Posted by mAlissa on February 18, 2009 at 11:12 AM
6
I hate Brooks, but the results of this study aren't really that hard to believe. The majority of urban areas are not Cap Hill, the Lower East Side of Manhattan, or the gentrified neighborhoods of SF. Take a train from/to the NY airports to wherever in Manhattan you're vacationing. Or visit any city of any size between NY and Chicago. These places have a grit that hipsters love in theory, but try living in that blight for a while. Throw in shitty schools and it's not hard to believe that a majority of urban residents would like to flee.
Posted by still, DBrooks is a tool on February 18, 2009 at 11:25 AM
7
Oh Exile, how many miles of highways does Phoenix have?

Its easy when you can build onward and outward.

Seattle cares about zoning and the environment or something dumb like that.
Posted by Atlas on February 18, 2009 at 11:29 AM
8
San Antonio has more transit than we do.

Plus, as a bonus, it's my birthplace.
Posted by Will in Seattle on February 18, 2009 at 11:41 AM
9
It's easy to shift the sides around when you're trying to justify your prejudices. The "metropolitan areas" that mAlissa @5 cites ARE the places in the South and West that are experiencing massive growth. They are not in opposition to them.

Instead of asking people what they want and what they like, in which case they almost always lie, look at what they are actually DOING. They are moving south and west -- the north and east are dying on the vine, and have been for several decades.

You can laugh at Orlando, but it is BOOMING; 337,516 people in 1960 to 2,103,480 in 2008. They've added more than half a mil in the past decade. Las Vegas, NV; Orange County, CA; Raleigh, NC; Atlanta, Phoenix, Dallas: this is where the growth is. And the suburbs of these places are growing fastest of all, so a lot of times when people say "LA" or "Dallas" or "Phoenix", they're actually talking about Irvine or Denton or Peoria.

The cities that are disappearing? Detroit, Cleveland, Pittsburgh, Buffalo, Dayton, Philadelphia. Look for the surprises on this chart: http://www.citymayors.com/statistics/us-…

Here in Seattle, we have a respectable modern economic growth engine in the city, but the real action is in the suburbs. This isn't new; it's been true since 1970. Seattle proper is growing, slightly, but as a proportion of its region it is shrinking rapidly.
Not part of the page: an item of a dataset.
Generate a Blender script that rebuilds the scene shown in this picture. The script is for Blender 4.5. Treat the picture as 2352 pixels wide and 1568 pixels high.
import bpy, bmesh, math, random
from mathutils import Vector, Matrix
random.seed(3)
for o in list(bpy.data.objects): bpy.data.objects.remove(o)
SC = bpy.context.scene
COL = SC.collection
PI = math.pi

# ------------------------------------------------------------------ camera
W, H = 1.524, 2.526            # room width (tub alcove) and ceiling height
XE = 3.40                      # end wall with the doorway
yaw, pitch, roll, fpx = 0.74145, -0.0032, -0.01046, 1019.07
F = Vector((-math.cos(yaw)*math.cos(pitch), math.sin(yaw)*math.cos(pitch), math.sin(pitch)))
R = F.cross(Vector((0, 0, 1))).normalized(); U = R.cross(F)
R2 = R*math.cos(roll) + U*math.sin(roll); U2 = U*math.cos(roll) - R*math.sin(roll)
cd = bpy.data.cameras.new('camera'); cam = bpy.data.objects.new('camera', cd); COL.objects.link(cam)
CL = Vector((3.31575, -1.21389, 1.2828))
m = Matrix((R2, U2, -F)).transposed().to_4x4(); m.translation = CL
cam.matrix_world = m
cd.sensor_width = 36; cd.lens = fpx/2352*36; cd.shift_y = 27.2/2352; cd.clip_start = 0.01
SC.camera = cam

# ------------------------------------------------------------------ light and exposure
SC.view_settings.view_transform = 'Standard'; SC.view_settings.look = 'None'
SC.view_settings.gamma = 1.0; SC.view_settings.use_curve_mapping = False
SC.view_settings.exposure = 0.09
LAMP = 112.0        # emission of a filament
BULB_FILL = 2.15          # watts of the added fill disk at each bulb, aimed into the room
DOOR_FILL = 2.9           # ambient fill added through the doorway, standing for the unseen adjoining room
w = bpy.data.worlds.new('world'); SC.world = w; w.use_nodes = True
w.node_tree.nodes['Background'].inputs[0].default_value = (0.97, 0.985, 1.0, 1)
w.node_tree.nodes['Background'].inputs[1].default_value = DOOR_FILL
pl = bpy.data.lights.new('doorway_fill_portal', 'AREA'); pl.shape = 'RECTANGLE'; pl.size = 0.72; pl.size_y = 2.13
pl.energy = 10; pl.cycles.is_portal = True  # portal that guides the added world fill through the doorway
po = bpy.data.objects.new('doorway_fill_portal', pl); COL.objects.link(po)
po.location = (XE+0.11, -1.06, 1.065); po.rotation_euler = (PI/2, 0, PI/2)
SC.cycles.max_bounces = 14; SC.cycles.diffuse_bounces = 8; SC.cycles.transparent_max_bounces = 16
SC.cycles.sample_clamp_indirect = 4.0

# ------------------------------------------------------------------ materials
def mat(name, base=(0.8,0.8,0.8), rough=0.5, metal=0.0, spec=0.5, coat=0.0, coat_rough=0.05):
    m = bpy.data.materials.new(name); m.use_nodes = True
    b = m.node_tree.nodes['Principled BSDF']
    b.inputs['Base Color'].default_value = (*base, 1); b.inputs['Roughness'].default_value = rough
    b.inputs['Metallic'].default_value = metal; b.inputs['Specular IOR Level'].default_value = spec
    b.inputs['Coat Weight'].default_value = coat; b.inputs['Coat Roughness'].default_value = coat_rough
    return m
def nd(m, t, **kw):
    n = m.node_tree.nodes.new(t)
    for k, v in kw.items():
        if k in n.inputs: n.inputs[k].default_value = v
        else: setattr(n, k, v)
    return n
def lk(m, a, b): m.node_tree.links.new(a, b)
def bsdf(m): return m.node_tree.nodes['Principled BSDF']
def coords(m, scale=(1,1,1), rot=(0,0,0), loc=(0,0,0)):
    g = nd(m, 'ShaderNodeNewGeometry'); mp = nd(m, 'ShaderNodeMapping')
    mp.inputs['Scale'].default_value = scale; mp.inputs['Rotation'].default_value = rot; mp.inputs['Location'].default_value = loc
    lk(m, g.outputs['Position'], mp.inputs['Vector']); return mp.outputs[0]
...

The economy has put a damper on some of this action, but it's extremely unlikely to reverse it.
Posted by Fnarf on February 18, 2009 at 11:53 AM
10
For perspective on the relative merits of these claims, the population of San Francisco dropped 4.6% from 2000 to 2006, one of the steepest drops in the country. Orlando? +14.5%.

Brooks is trying to make an ideological point here, but that doesn't mean that he's wrong. What we think of as "urban" places -- hardcore urban, "walkable", Capitol-Hill-ish, dense enough to realistically support frequent rail transit, for instance -- barely exist here in Seattle, or any of the other cities that are successful in this country.

If you don't understand that, you're doomed. It's one thing to support the construction of large apartment buildings and condos in dense developments, but it's quite another thing to believe, erroneously, that this kind of thing is winning the war. It's not, not by a long shot. While you are freaking out over the alleged ugliness of those four-packs in Ballard, hundreds of thousands of new single-family homes with garages and lawns are going up everywhere. They're a huge majority of new contruction right here in your area.
Posted by Fnarf on February 18, 2009 at 12:11 PM
11
Downtown San Antonio is pretty fab. There are both large farmer's markets and an enclosed mercado for independent vendors. The riverwalk is lovely and was one of the earlier and most successful reclamations of a decayed urban waterway.
Posted by Inkweary on February 18, 2009 at 12:29 PM
12
Downtown San Antonio is lovely, but it has what, 15,000 residents? Out of a metro area of over two million? According to a 2006 study, "The population in downtown San Antonio for the past years has been
decreasing despite an increase in the city population as a whole." Like Seattle, the center gets a lot of press, but the real action is out on the beltway.

Seattle is currently about 15% of its Combined Statistical Area; in 1960 it was 35% or more. There are four million people who can realistically claim to live "in Seattle", but only a tiny percentage of them live in stereotypically "urban" environments. Been to Federal Way lately?
Posted by Fnarf on February 18, 2009 at 1:32 PM
13
When given a choice, most people simply don't like living cheek to jowl. Unless you want to take away that choice, as long as there is population growth there will be sprawl.